Любая партия, если она ответственна перед народом, должна в нынешний катастрофный период заниматься подготовкой и сугубо практичных вещей. Полагаю, что научный корпус, который еще имеется у левых, мог бы заняться подготовкой хотя бы в кратком варианте пятилетнего плана восстановления разрушенного «перестройкой» и «реформами» народного хозяйства и повышения благосостояния трудящихся. Иметь такой документ и по мере подвижек в конъюнктуре вносить в него необходимые оперативные изменения было бы, наверное, лучшим оснащением той партии, которая претендует на власть.

Мы сдали власть мирным путем. Теперь перед нами стоит задача вернуть ее желательно тоже мирным путем, но через инициирование снизу советского движения и соединение его с упорной работой по социалистическому и коммунистическому просвещению масс.

Мое время вышло, и я хочу сказать здесь еще только одно. Мы не должны отказываться от нашего идейно-теоретического, диалектико-материалистического вооружения, которое составляет марксизм-ленинизм. Есть нынче точка зрения, что марксизм-де отвергнут и нам надо формировать свою философскую позицию. Ответьте мне на вопрос: кто это сможет за всю философскую мысль, за всю экономическую мысль, начиная с Фалеса Милетского, отбросив два с половиной тысячелетия творческих исканий, проделать соответственный путь, аналогичную умственную работу?

И в отношении Маркса: сами вы свидетели, сколько неправедных наветов в его адрес, в том числе и в нашей среде!

Не хочу быть задиристым и не собираюсь вступать с кем-либо в полемику, тем более что предшествующие ораторы не явились, но отмечу одну вещь в связи с воззрениями находящегося здесь уважаемого мною Юрия Павловича Белова. Вот цитата из его книжки «Русская судьба»:

 «По прогнозу Маркса и Энгельса, французский рабочий должен был начать великую социальную революцию, а немецкий — ее доделать. Классики не успели изучить историю России столь глубоко, как они изучили историю Запада. Начал-таки русский рабочий, вчерашний крестьянин-общинник».

Считаю своим долгом отметить, что прогноз, который здесь упоминается — а творчество любого мыслителя надо рассматривать исторически, в его изменении и развитии, — относится к периоду до поражения Парижской коммуны 1871 года. После этого происходит существенная перемена, мировой дух не терпит покоя и постоянно перемещается. Не остается вне его внимания и наше Отечество, вследствие чего к концу своей жизни Маркс дает уже совсем иные оценки.

Вот предисловие 1882 года к «Манифесту Коммунистической партии». Раньше русского царя считали «главой европейской реакции», указывают Маркс и Энгельс.
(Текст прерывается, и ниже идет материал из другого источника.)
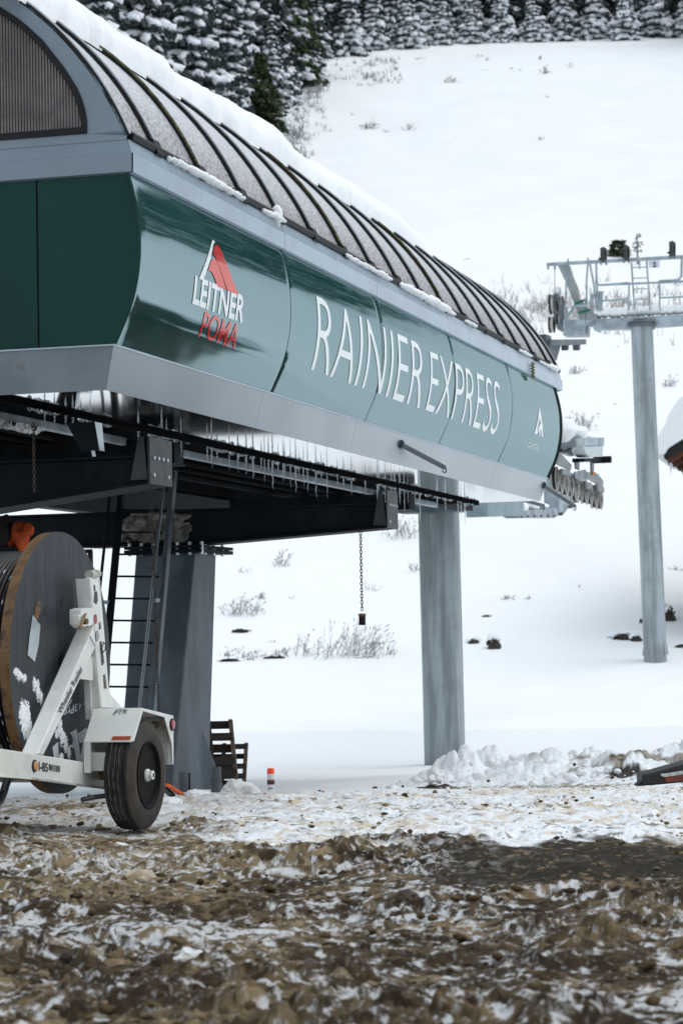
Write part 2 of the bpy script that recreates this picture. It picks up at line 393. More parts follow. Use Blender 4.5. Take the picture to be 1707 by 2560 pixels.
def ground_mesh():
    s_in = np.linspace(-.172, .172, 640); ds = s_in[1]-s_in[0]
    outs = [.172]; st = ds*2
    while outs[-1] < 12: outs.append(outs[-1]+st); st *= 1.06
    outs = np.array(outs[1:]); S = np.concatenate([-outs[::-1], s_in, outs])
    Y = [6.5]
    while Y[-1] < 31: Y.append(Y[-1]+.0105*(Y[-1]/8)**1.35)
    while Y[-1] < 36: Y.append(Y[-1]+.15)
    while Y[-1] < 70: Y.append(Y[-1]+.40)
    while Y[-1] < 260: Y.append(Y[-1]+1.2)
    while Y[-1] < 400: Y.append(Y[-1]+6)
    b = [6.4]; st = .1
    while b[-1] > -70: b.append(b[-1]-st); st *= 1.25
    nb = len(b); Y = np.array(b[::-1]+Y)
    SS, YY = np.meshgrid(S, Y); XX = SS*np.maximum(YY, 6.5)
    Z = G(XX, YY); col = np.zeros(XX.shape+(3,))+np.array([.885, .90, .905])
    col[:nb] = [.42, .41, .39]
    i0, i1 = nb, int(np.searchsorted(Y, 31)); X, Yn, Sn = XX[i0:i1], YY[i0:i1], SS[i0:i1]
    near = 1-sstep(28.5, 31, Yn); infr = sstep(.45, .22, np.abs(Sn))*near
    w1 = fb2(X*.9, Yn*.5, 1, 3)
    edge = 15.7+.45*pn2(X*.7, Yn*.2, 2)+.35*w1
    fr_ = .95*fb2(X*1.9, Yn*1.1, 51, 3)+.55*fb2(X*7, Yn*4.5, 52, 3); snowz = sstep(-.45, .45, Yn-edge+fr_)*sstep(-.3, .3, X+.95+.6*fr_)
    snowz = np.maximum(snowz, .70*sstep(-.5, .5, Yn-17.6+fr_))
    grav = sstep(.2, .9, X+.3*fr_)*sstep(12.6, 13.3, Yn+.5*fr_)*sstep(15.8, 15.0, Yn+.3*w1)
    behind = sstep(22.3, 23.6, Yn+.4*pn2(X*.9, Yn*.1, 3)+.15*w1)
    patch = sstep(-.45, .45, fb2(X*.8, Yn*.55, 4, 2))            # churned / flatter areas
    wx = X+.06*fb2(X*3, Yn*3, 5, 2); wy = Yn+.08*fb2(X*3, Yn*3, 6, 2)
    def clod(scale, dens, k, el=1.35):
        F1, F2, a, b_ = worley(wx*scale, wy*scale/el, k); r = .22+.42*a
        q_ = np.clip(1-F1/r+.22*fb2(wx*scale*1.6, wy*scale*1.4, k+50, 2), 0, 1); return np.where(b_ < dens, np.minimum(q_*1.5, .55+.45*q_)*r, 0), a, b_, F1, F2
    c1, a1, b1, _, _ = clod(4.2, .42, 1); c2, a2, b2, _, _ = clod(9.5, .55, 2); c3, a3, b3, _, _ = clod(21., .6, 3)
    rg = ridged2(wx*3.4, wy*2.2, 7, 3); sm = fb2(wx*15, wy*10, 8, 4, .6); fine = fb2(wx*55, wy*36, 9, 2)
    amp = (.35+.95*patch)
    hm = amp*(.055*c1+.046*c2+.022*rg+.011*sm)+.024*c3*(.5+.5*patch)+.003*fine
    hm = hm*(1-.72*grav)+grav*(.010*c3+.002*fine)
    hs = (.030*c1+.030*c2)*sstep(-.3, .4, fb2(X*.9, Yn*.7, 60, 2))+.010*c3+.022*fb2(wx*4.5, wy*3, 11, 5, .6)+.0015*fine
    rel = .035*fb2(X*1.1, Yn*.9, 12, 3)+(1-snowz)*hm+snowz*hs
    rel = rel*(1-behind)+behind*(.035*fb2(X*.9, Yn*.6, 13, 4))
    rut = 0.
    for off_ in (0., 1.55):
        q_ = Yn-(12.1+off_+.16*X+.12*np.sin(X*1.7)); rut = rut-np.exp(-(q_/.14)**2)*.022*(1+.5*np.sin((X*1.0)*44))+.014*np.exp(-((np.abs(q_)-.24)/.07)**2)
    rel = rel+rut*(1-behind)
    # ploughed bank on the right
    cc = 25.6+.35*np.sin(X*1.1)+.05*X; env = sstep(.35, 1.3, X)*np.exp(-((Yn-cc)/.95)**2)
    F1, F2, ra, rb = worley(X*1.5+.5*w1, Yn*1.1+.3*w1, 21); G1, G2, qa, qb = worley(X*4.2, Yn*3.2, 22); H1, H2, ta, tb_ = worley(X*12, Yn*10, 23)
    slab = ra*sstep(0., .30, F2-F1); sl2 = qa*sstep(0, .25, G2-G1); sl3 = ta*sstep(0, .25, H2-H1)
    bm = env*(.13+.050*np.minimum(X, 4.2)+.13*slab+.065*sl2+.025*sl3+.16*fb2(X*1.3, Yn*1.0, 25, 3)+.02*fb2(X*8, Yn*8, 24, 3))
    rel = rel*(1-.7*np.exp(-((X+1.35)/.45)**2-((Yn-17.2)/.6)**2))-.045*np.exp(-((X+1.35)/.5)**2-((Yn-17.2)/.7)**2)
    Z[i0:i1] += rel*near*(infr*.9+.1)+bm
    # ---- albedo
    mudD = np.array([.029, .020, .012]); mudM = np.array([.100, .071, .041]); mudL = np.array([.225, .160, .090]); tan = np.array([.53, .40, .235]); snc = np.array([.86, .885, .91]); grv = np.array([.034, .029, .021])
    def L(a, b, k): return a+(b-a)*k[..., None]
    m1 = np.clip(.5+.9*fb2(wx*2.2, wy*1.4, 31, 4), 0, 1); m2 = np.clip(.5+1.1*fb2(wx*16, wy*11, 32, 3), 0, 1)
    mud = L(np.broadcast_to(mudD, X.shape+(3,)), mudM, np.clip(.25+.6*m1*m2+.3*(m2-.5), 0, 1)); mud = L(mud, mudL, sstep(.55, 1., m1)*m2*.6)
    tl = sstep(.0, .6, fb2(X*1.2, Yn*.8, 33, 3)+.9*sstep(.2, -.9, X)*sstep(11.5, 13.8, Yn)-.05)
    mud = L(mud, tan*.60, tl*.70*(1-grav)*(.25+.75*m2)*(.5+.5*sstep(11, 13.5, Yn)))
    mud = L(mud, tan*.8, (c2 > 0)*(b2 < .05)*.35*(1-grav)); mud = L(mud, mudD*.8, (c2 > 0)*(b2 > .36)*.7); mud = L(mud, tan*.7, (c1 > 0)*(b1 < .04)*.3)
    mud = L(mud, grv, grav*.93); mud = L(mud, mudL*.8, grav*(c3 > 0)*(b3 < .10))
    pat = fb2(X*.9, Yn*.7, 34, 3)
    dn = .85*fb2(wx*10, wy*8, 35, 6, .66)+.55*pat-.6*c2-.16*rg-.02+.03*sstep(13, 10, Yn)
    dust = sstep(.10, .38, dn)*(.80-.14*m2)
    mud = L(mud, tan*.35+snc*.38, .42*sstep(-.22, .35, dn)*(1-.93*grav)); mud = L(mud, snc*.80, dust*.92*(1-.93*grav))
    mud = L(mud, snc*.80, sstep(.55, .75, fb2(wx*26, wy*20, 36, 3))*.6*(1-grav)*(.4+.6*sstep(-.3, .3, pat)))
    sl = sstep(-.05, .60, .8*fb2(wx*6.0, wy*4.0, 37, 6, .62)+.50*fb2(X*.8, Yn*.7, 38, 2)+.12*sstep(.5, 2.5, X)-.06)
    sn = L(np.broadcast_to(snc, X.shape+(3,)), tan*1.18, .62*sl); sn = L(sn, tan*1.2, (c2 > .02)*(b2 < .10)*.5)
    sn = L(sn, mudM, .75*sstep(.50, .75, fb2(wx*7, wy*5.5, 39, 5, .6)+.35*fb2(X*.9, Yn*.7, 40, 2)))
    c = L(mud, sn, snowz)
    bd = sstep(.08, .42, fb2(X*2.6, Yn*3.4, 41, 4)+.14*(X-2.2)-.25*sl2)*sstep(.03, .15, bm)*sstep(1.4, 2.6, X)*sstep(26.2, 25.2, Yn-.05*X)
    bcol = L(np.broadcast_to(snc*1.02, X.shape+(3,)), mudL*.9, .75*bd); bcol = L(bcol, mudM, bd*sstep(.1, .5, fb2(X*9, Yn*9, 42, 3)))
    c = L(c, np.array([.885, .90, .905]), behind); c = L(c, bcol, sstep(.01, .05, bm))
    for (ex_, ey_, rx_, ry_) in ((.93, 24.75, .20, .22), (1.12, 24.45, .10, .12), (2.86, 24.85, .17, .16), (-.72, 22.3, .14, .18)):
        k = sstep(.25, -.15, ((X-ex_)/rx_)**2+((Yn-ey_)/ry_)**2-1+.9*fb2(X*6, Yn*5, 43, 4)); c = L(c, mudD*.9, k*.95)
    out = sstep(.26, .8, np.abs(Sn))*(Yn < 40); c = L(c, np.array([.60, .60, .59]), out*(1-sstep(13, 16, Yn))); c = L(c, np.array([.84, .86, .88]), out*sstep(13, 16, Yn))
    col[i0:i1] = c
    yb = int(np.searchsorted(Y, 46))
    def part(name, i0, i1, m, lab):
        VV = np.stack([XX[i0:i1], YY[i0:i1], Z[i0:i1]], -1); r, c = VV.shape[:2]
        idx = np.arange(r*c).reshape(r, c)
        F = np.stack([idx[:-1, :-1], idx[:-1, 1:], idx[1:, 1:], idx[1:, :-1]], -1).reshape(-1, 4)
        me = fast_mesh(name, VV.reshape(-1, 3), F, [m])
        if name == 'ground':
            ca = me.color_attributes.new('albedo', 'FLOAT_COLOR', 'POINT')
            cc = np.concatenate([col[i0:i1].reshape(-1, 3), np.ones((r*c, 1))], 1).astype(np.float32)
            ca.data.foreach_set('color', cc.ravel())
        o = bpy.data.objects.new(name, me); COL.objects.link(o); tag(o, kind='structure', label=lab)
    gm = bpy.data.materials.new('muddy_snow'); gm.use_nodes = True; nt = gm.node_tree; b = nt.nodes['Principled BSDF']
    at = nt.nodes.new('ShaderNodeAttribute'); at.attribute_name = 'albedo'
    nz = nt.nodes.new('ShaderNodeTexNoise'); nz.inputs['Scale'].default_value = 60; nz.inputs['Detail'].default_value = 6; nz.inputs['Roughness'].default_value = .7
    tcn = nt.nodes.new('ShaderNodeTexCoord'); nt.links.new(tcn.outputs['Object'], nz.inputs['Vector'])
    mr = nt.nodes.new('ShaderNodeMapRange'); mr.inputs['From Min'].default_value = .3; mr.inputs['From Max'].default_value = .7
    mr.inputs['To Min'].default_value = .80; mr.inputs['To Max'].default_value = 1.10
    nt.links.new(nz.outputs['Fac'], mr.inputs['Value'])
    vm = nt.nodes.new('ShaderNodeVectorMath'); vm.operation = 'SCALE'
    nt.links.new(at.outputs['Color'], vm.inputs[0]); nt.links.new(mr.outputs[0], vm.inputs['Scale']); nt.links.new(vm.outputs[0], b.inputs['Base Color'])
    b.inputs['Roughness'].default_value = .8; b.inputs['Specular IOR Level'].default_value = .06
    bp = nt.nodes.new('ShaderNodeBump'); bp.inputs['Distance'].default_value = .005; nt.links.new(nz.outputs['Fac'], bp.inputs['Height']); nt.links.new(bp.outputs[0], b.inputs['Normal'])
    hm_ = mat('hill_snow', (.885, .90, .905), rough=.8, col2=(.915, .93, .935), vscale=.25, bump=.05, bscale=.8, spec=.2)
    part('ground', 0, yb+1, gm, 'churned mud and dirty snow yard running into smooth snow')
    part('snowy_hillside', yb, len(Y), hm_, 'smooth white ski slope rising to the tree line')
def ridged2(x, y, k=0, o=3):
    s = 0; a = 1.
    for i in range(o): s = s+a*(1-2*np.abs(pn2(x*2**i, y*2**i, k+i))); a *= .5
    return s
ground_mesh()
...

И это было верно применительно к эпохе буржуазно-демократических революций конца 1840-х годов. А что теперь? Теперь царь — «содержащийся в Гатчине военнопленный революции, и Россия представляет собой передовой отряд революционного движения в Европе». Касаясь далее общинной специфики русского землевладения, не отрицая, что эти народные корни могут в дальнейшем произрасти социалистическими плодами, Маркс и Энгельс заканчивают так:

«Если русская революция послужит сигналом пролетарской революции на Западе, так что обе они дополнят друг друга, то современная русская общинная собственность на землю может явиться исходным пунктом коммунистического развития».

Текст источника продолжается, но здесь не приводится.